Hukum juga mengatur tentang kapasitas kewajiban legal dan hak-hak (ahliyya al-wujub) yang berarti bahwa setiap manusia terhadap keputusan tentang hukum menjadi manusia. Seorang idiot tidak mampu melakukan tindakan hukum, tapi dia berhak mendapatkan jaminan hukum, seperti kepemilikan dan warisan. Begitu juga dengan anak-anak di bawah umur. Jaminan tersebut adalah semacam hak untuk setiap manusia, tanpa mempermasalahkan kemampuannya untuk melakukan tindakan hukum, adalah indikasi yang sangat jelas bahwa Islam mengakui persamaan derajat setiap individu.
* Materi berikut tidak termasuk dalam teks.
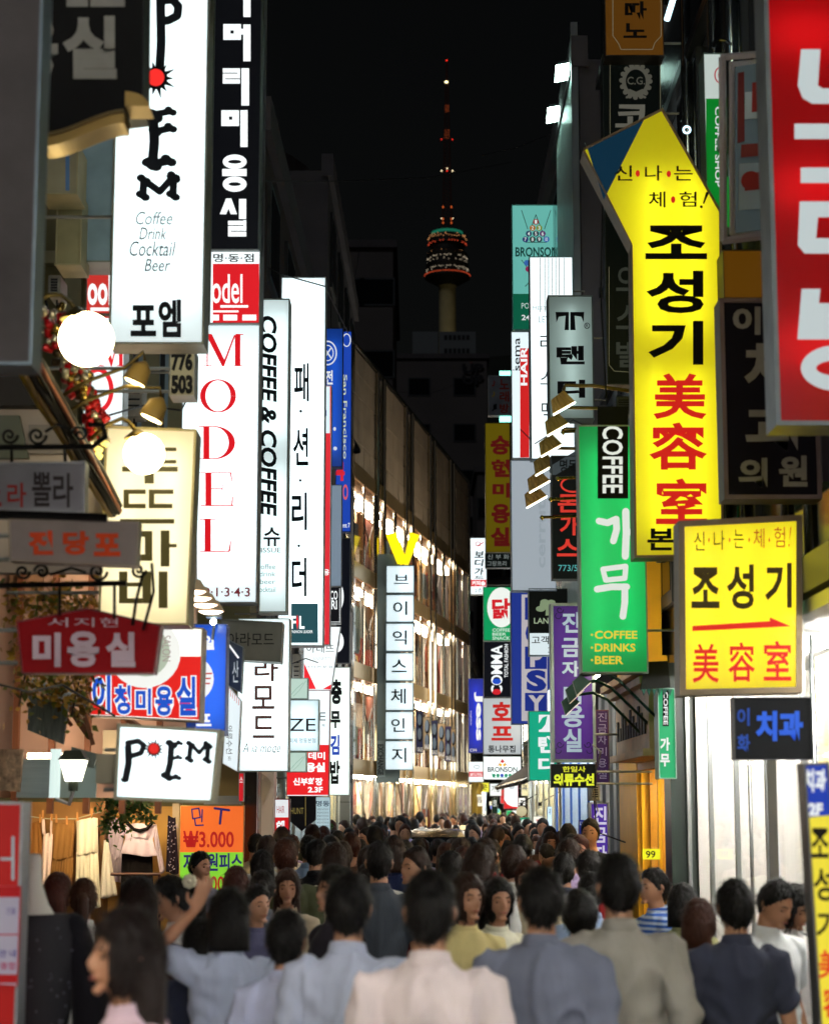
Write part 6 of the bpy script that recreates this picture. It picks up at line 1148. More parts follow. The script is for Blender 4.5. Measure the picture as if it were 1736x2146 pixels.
def scroll(name, label, segs, Y, mat_, bar=None):
    r = thing(name, label, 'bracket', tuple(P(segs[0][0][0], segs[0][0][1], Y)))
    for s_ in segs: MB().tube([P(u, v, Y) for u, v in s_], .0075, 6).build('scroll', mat_, r, True)
    if bar: MB().tube([P(u, v, Y) for u, v in bar], .014, 6).build('bar', mat_, r)
def spiral(u, v, r, turns=1.6, a0=0, f=1): return [(u+f*r*(1-t/ (turns*20+1))*math.cos(a0+t*math.pi/10), v+r*(1-t/(turns*20+1))*math.sin(a0+t*math.pi/10)) for t in range(int(turns*20))]
IR = mat('wrought_iron', '#141212', .5, .5)
scroll('scroll_bracket', 'black scrolled iron bracket holding the grey red lettered board', [spiral(78, 912, 20)+[], spiral(20, 912, 18), spiral(168, 910, 18, 1.6, math.pi), [(95, 905), (120, 890), (150, 900)], [(135, 930), (137, 968)], [(25, 930), (25, 968)]], 8.75, IR, [(-40, 938), (195, 936), (222, 915), (215, 890), (185, 890)])
scroll('lower_scroll_bracket', 'black iron bar with scrolls under the rusty pawnshop board', [spiral(48, 1198, 16), spiral(88, 1198, 16, 1.6, math.pi), [(105, 1205), (150, 1190), (180, 1200)], spiral(205, 1198, 20), spiral(290, 1195, 16), [(300, 1200), (285, 1260), (278, 1310)], [(318, 1180), (322, 1240), (300, 1320)], [(125, 1224), (125, 1290)], [(240, 1224), (240, 1296)]], 8.85, IR, [(-40, 1228), (265, 1222)])
MB().tube([P(-30, 1078, 8.3), P(225, 1086, 8.3)], .022, 6).build('top_bar', IR, thing('board_rail', 'dark rail along the top of the rusty pawnshop board', 'rail', tuple(P(100, 1078, 8.3))))
# porch behind the boards: lit wall, rafters, awning, lantern, vines
q = thing('porch', 'warmly lit shop porch with wooden rafters and grey awnings behind the red five sided board', 'porch', (P(120, 1600, 13).x, 13, 0))
MB().prism([P(u, v, 13.4) for u, v in ((-60, 1120), (410, 1120), (410, 1672), (-60, 1672))], .1).build('lit_wall', mat('peach_wall', '#d8b49c', .6, var=.12, vscale=1.5), q)
for u0, u1, v, Yl in ((60, 330, 1150, 12.9), (60, 150, 1585, 13.0), (190, 300, 1590, 13.1)):
    a, b = P(u0, v, Yl), P(u1, v, Yl); MB().box(a.x, b.x, Yl-.04, Yl+.04, a.z-.02, a.z+.02).build('lamp_strip', glow('porch_lamp', '#ffdcb8', 14), q)
for u0, v0, u1, v1, w_ in ((105, 1420, 190, 1545, 14), (150, 1405, 195, 1560, 10), (90, 1440, 150, 1520, 8), (255, 1500, 320, 1540, 10)):
    MB().tube([P(u0, v0, 12.5), P(u1, v1, 12.7)], w_*12.5/F/2*1.3, 4).build('rafter', mat('rafter_wood', '#7a4a2c', .6, var=.25, vscale=6, stretch=(1, 1, .2)), q)
AW = mat('awning_grey', '#67706a', .8, var=.3, vscale=14, stretch=(4, 4, .6)); AW2 = mat('awning_top', '#93a4aa', .7, var=.1)
MB().prism([P(u, v, 11.9) for u, v in ((60, 1455), (142, 1478), (132, 1560), (58, 1530))], .05).build('awning_skirt', AW, q)
MB().hexa([P(62, 1442, 11.85), P(150, 1472, 11.85), P(150, 1472, 12.6), P(62, 1442, 12.6), P(68, 1425, 11.9), P(152, 1455, 11.9), P(152, 1450, 12.6), P(68, 1420, 12.6)]).build('awning_top', AW2, q)
MB().prism([P(u, v, 12.4) for u, v in ((150, 1565), (205, 1580), (195, 1610), (148, 1600))], .05).build('awning_skirt', AW, q)
for k, (u0, u1, v0, v1, c) in enumerate(((205, 250, 1190, 1300, '#e8dccc'), (255, 300, 1190, 1300, '#c89a88'), (305, 330, 1200, 1300, '#e8dccc'), (20, 90, 1195, 1270, '#a07c5c'), (110, 190, 1195, 1270, '#caa890'))): MB().prism([P(u, v, 13.34) for u, v in ((u0, v0), (u1, v0), (u1, v1), (u0, v1))], .05).build('wall_panel', mat('wp_'+c, c, .6, var=.2, vscale=4), q)
for k in range(6): MB().box(P(-40+75*k, 1500, 13.3).x-.02, P(-40+75*k, 1500, 13.3).x+.02, 13.28, 13.34, 1.9, 3.6).build('post', mat('rafter_wood', '#7a4a2c', .6, var=.25, vscale=6, stretch=(1, 1, .2)), q)
MB().prism([P(u, v, 13.3) for u, v in ((216, 1530), (246, 1530), (246, 1640), (214, 1640))], .06).build('meter_box', mat('khaki_box', '#a39a80', .6, var=.1), q)
MB().prism([P(u, v, 13.0) for u, v in ((120, 1590), (205, 1600), (200, 1672), (118, 1672))], .03).build('green_glass', mat('green_glass', '#9fb4ac', .2, emit=.12, var=.2), q)
MB().prism([P(u, v, 12.6) for u, v in ((40, 1590), (110, 1590), (104, 1672), (34, 1672))], .05).build('grey_shutter', mat('shutter_grey', '#a7b4b2', .5, var=.1, vscale=20, stretch=(.2, .2, 3)), q)
MB().prism([P(u, v, 12.5) for u, v in ((-20, 1570), (48, 1570), (40, 1660), (-20, 1655))], .05).build('stone_panel', mat('pebble_panel', '#b89878', .7, bump=.8, bscale=25, var=.5, vscale=25), q)
MB().tube([P(118, 1570, 12.4), P(114, 1672, 12.4)], .035, 8).build('green_post', glow('green_tube', '#e8fff8', .7), q)
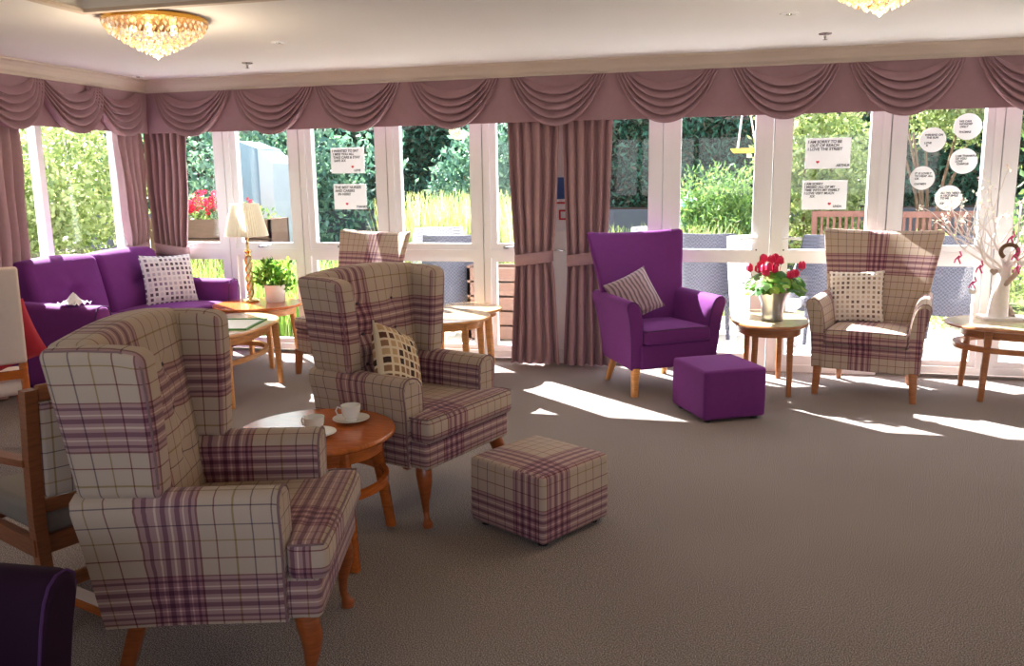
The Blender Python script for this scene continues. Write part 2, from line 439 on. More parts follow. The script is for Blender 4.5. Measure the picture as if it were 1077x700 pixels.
# ------------------------------------------------------------------ room shell
WY, LX, CZ = 6.74, -5.08, 2.36
RX, BY = 3.9, -1.6
def struct(name, g, mat, smooth=False, parent=None):
    o = g.out(name, mat, parent, smooth)
    if parent is None: o['kind'] = 'structure'
    return o
struct('floor', G().box(LX-.25, RX+.2, BY, WY+.14, -.12, 0), M['carpet'])
# ceiling with a raised tray over the middle of the lounge
TX0, TX1, TY0, TY1, TH = -3.13, 2.9, -1.2, 3.79, .10
g = G(); T = .15
g.box(LX-.25, TX0, BY, WY-.015, CZ, CZ+T+TH); g.box(TX1, RX+.2, BY, WY-.015, CZ, CZ+T+TH)
g.box(TX0, TX1, TY1, WY-.015, CZ, CZ+T+TH); g.box(TX0, TX1, BY, TY0, CZ, CZ+T+TH)
struct('ceiling', g, M['ceil'])
struct('ceiling_tray', G().box(TX0+.001, TX1-.001, TY0+.001, TY1-.001, CZ+TH, CZ+TH+T-.01), M['cream'])
g = G()
for (a, b, c, d) in ((TX0-.03, TX0+.012, TY0-.03, TY1+.03), (TX1-.012, TX1+.03, TY0-.03, TY1+.03), (TX0+.012, TX1-.012, TY1-.012, TY1+.03), (TX0+.012, TX1-.012, TY0-.03, TY0+.012)):
    g.box(a, b, c, d, CZ-.018, CZ+.0); 
struct('trim_1', g, M['cornice'])
# back wall: head above the windows, pillar between curtains
g = G(); g.box(-1.42, -1.10, WY-.02, WY+.14, 0, 2.52); g.box(RX-.5, RX+.1, WY-.02, WY+.14, 0, 2.52); g.box(LX-.1, RX+.1, WY-.02, WY+.14, 2.52, 2.62)
struct('wall_back', g, M['skirt'])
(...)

Tetapi ada tingkatan-tingkatan status setiap manusia menurut pilihan-pilihannya masing-masing. Ada yang paling mulia di antara semua makhluk yang paling mulia, yaitu barang siapa yang melaksanakan tugasnya dengan cara yang paling benar, atqakum; tapi ada juga yang berstatus paling rendah, asfal safilin, yaitu mereka yang disamakan dengan binatang ternak, bahkan lebih buruk. Hal ini dikarenakan mereka tidak menggunakan dengan benar anugerah yang telah dilimpahkan kepada mereka untuk mempertimbangkan dengan benar apa yang seharusnya mereka lakukan atau tidak. Pandangan yang pantas ini wajar bagi manusia karena diciptakan semata-mata untuk mengabdi kepada Tuhan, Dan Aku tidak menciptakan jin dan manusia melainkan supaya mereka menyembah-Ku (QS. Al-Dhariyat: 56).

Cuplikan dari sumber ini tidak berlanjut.